Using filters
Filters enable users to get data that meets specific reporting criteria. They can be used to report coverage results on specific sections of the source code—such as date or currency fields—to help ensure that code changed has been tested. Filters can help determine whether certain code—such as recently modified code—was executed during code coverage testing. Users can filter lines or blocks of code, indicate start and end columns to be filtered, filter whole words, and exclude code from filtering.
Critical vs. Exclude filters
Two types of filters can be created: critical filters and exclude filters.
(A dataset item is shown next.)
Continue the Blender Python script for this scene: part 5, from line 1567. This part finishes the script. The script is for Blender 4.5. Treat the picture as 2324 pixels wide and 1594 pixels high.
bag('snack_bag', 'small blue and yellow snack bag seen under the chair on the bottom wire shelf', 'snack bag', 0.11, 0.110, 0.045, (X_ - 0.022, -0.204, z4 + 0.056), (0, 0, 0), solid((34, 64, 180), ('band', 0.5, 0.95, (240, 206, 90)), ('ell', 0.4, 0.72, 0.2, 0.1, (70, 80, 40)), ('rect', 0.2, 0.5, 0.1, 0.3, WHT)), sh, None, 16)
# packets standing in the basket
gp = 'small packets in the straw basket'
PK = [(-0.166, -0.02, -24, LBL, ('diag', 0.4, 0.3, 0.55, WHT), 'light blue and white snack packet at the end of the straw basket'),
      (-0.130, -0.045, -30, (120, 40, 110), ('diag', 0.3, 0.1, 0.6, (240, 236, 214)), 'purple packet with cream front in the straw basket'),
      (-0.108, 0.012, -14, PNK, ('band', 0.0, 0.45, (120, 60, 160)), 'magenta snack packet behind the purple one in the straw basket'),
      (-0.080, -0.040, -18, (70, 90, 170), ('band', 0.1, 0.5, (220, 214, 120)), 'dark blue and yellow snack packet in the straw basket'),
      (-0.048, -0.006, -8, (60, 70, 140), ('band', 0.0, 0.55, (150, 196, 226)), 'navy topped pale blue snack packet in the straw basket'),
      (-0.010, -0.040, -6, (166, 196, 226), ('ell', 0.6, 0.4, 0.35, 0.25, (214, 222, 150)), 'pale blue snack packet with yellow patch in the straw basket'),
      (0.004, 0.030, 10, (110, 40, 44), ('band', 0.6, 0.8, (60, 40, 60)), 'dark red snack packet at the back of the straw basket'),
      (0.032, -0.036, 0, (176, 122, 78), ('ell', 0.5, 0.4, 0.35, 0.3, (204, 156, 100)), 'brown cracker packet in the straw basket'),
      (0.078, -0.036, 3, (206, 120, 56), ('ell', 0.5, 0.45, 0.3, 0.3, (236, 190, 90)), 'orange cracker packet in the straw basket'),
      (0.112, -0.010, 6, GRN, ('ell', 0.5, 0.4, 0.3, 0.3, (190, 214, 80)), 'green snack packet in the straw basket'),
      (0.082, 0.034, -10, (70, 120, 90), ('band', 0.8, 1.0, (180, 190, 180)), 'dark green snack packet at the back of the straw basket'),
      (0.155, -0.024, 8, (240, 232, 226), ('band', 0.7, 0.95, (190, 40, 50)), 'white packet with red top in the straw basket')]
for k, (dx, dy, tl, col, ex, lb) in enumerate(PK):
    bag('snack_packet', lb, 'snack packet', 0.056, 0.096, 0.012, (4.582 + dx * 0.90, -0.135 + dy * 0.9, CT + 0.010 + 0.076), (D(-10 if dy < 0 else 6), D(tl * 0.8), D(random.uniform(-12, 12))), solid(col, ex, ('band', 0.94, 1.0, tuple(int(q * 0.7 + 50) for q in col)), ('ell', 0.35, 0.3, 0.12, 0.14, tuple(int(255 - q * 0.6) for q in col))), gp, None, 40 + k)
Critical filters allows users to focus on a particular area of critical code to determine whether certain lines or blocks of code were executed. The filter results from a critical mask are included in the "Critical" columns on the Code Coverage report. If the critical branches and critical verbs are less than 100%, some critical code was not tested. Critical filters also yield a relative risk metric to help users determine the programs with the highest risk of failure is not thoroughly tested.
Exclude filters allows users to skip certain code when determining how thoroughly the program was executed. This can be particularly helpful for skipping error-handling routines that are not part of the program’s main logic; if they were included in the Code Coverage statistics, the program’s main logic would appear less thoroughly executed. By using an exclude filter, the filter results for this code are not included in the net code coverage statistics.
Line vs. Block masks
Masks are strings the user wants to look for in the program. Line masks and block masks define the scope of the filter.
Line masks identify the number of times a user-specified text string occurs between user-specified starting and ending positions in the code. The lines of code that contain the text string in the specified column range are the filtered results. A line mask could be used, for example, to display coverage information for every line of code that has the verb, MOVE, between column 1 and 80.
Block masks identify a block of code using user-specified starting and ending text strings. Lines of code between these text strings are the filtered results. For example, the mask might have P99100-GENERAL-ERROR as the starting mask and P99100-GENERAL-ERROR-EXIT as the ending mask. This filter would find code that started with P99100-GENERAL-ERROR and ended with P99100-GENERAL-ERROR-EXIT.